The results of a study made by Oxford Economics were presented at a conference on the influence of Air Transport in Iceland last week. According to the study, aviation provides significant economic benefits to the Icelandic economy and its citizens, some of which are unique and essential to the operation of modern economies.
 
Icelandic based airlines carry 78% of the passengers

Air transport's ‘economic footprint’ is mostly supported by the activities of national airlines. Icelandic-based airlines were responsible for carrying 78% of passengers and freight.

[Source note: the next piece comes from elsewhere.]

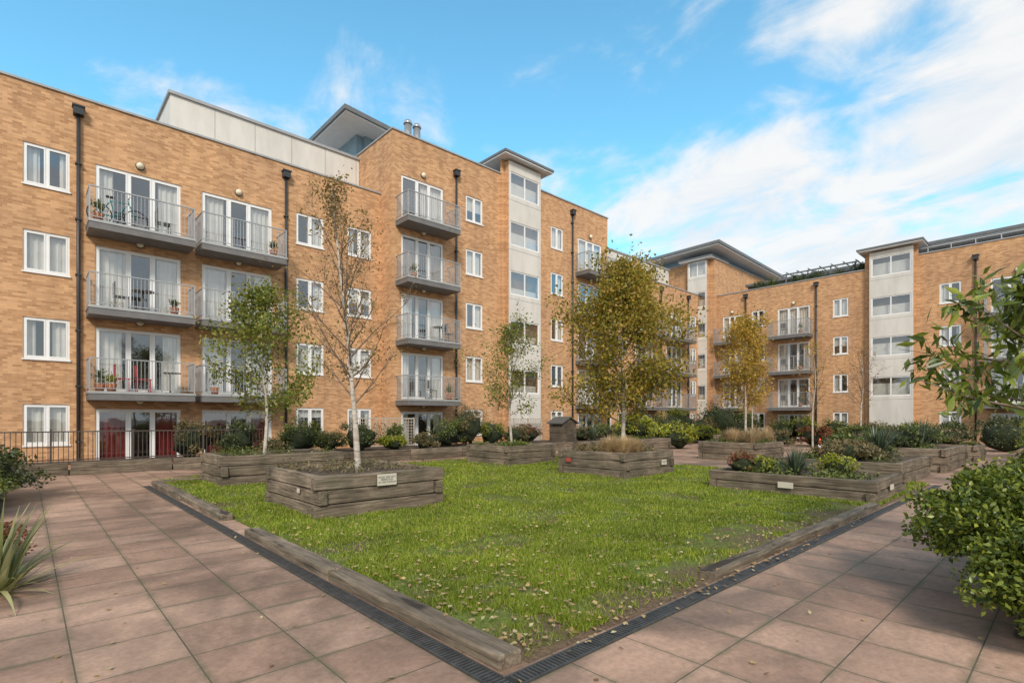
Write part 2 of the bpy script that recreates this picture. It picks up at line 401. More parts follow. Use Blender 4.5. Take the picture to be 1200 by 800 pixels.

The wages, profits and tax revenues created by these airlines flows through the Icelandic economy, generating multiplier effects on Icelandic national income or GDP. The economic benefits for Iceland created by non-Icelandic airlines are to be found in customer welfare and in the part these airlines play in providing the connectivity infrastructure between Iceland and overseas cities and markets.
 
12.3% of the Icelandic workforce in 2010
 
Aviation has a significant footprint in Iceland economy, supporting 6.6% of Icelandic GDP and 9,200 jobs or 5.5% of the Icelandic workforce. Including the sector’s contribution to the tourism industry, these figures rise to 12.9% of Icelandic GDP and 20,600 jobs, or 12.3% of the workforce.
 
Also significant is the fact that these are high productivity jobs. The annual value added (or GVA) by each employee in air transport services in Iceland is ISK 16.0 million, approximately 1.7 times higher than the Icelandic average of ISK 9.2 million.
 
Substantial tax revenues
 
Tax revenues from aviation are substantial. Icelandic-based aviation companies paid ISK 10.1 billion annually in direct taxes and social security payments. It is estimated that an additional ISK 15.4 billion of government revenue is raised via the aviation sector’s supply chain and ISK 9.5 billion through taxation of the activities supported by the spending of employees of both the aviation sector and its supply chain.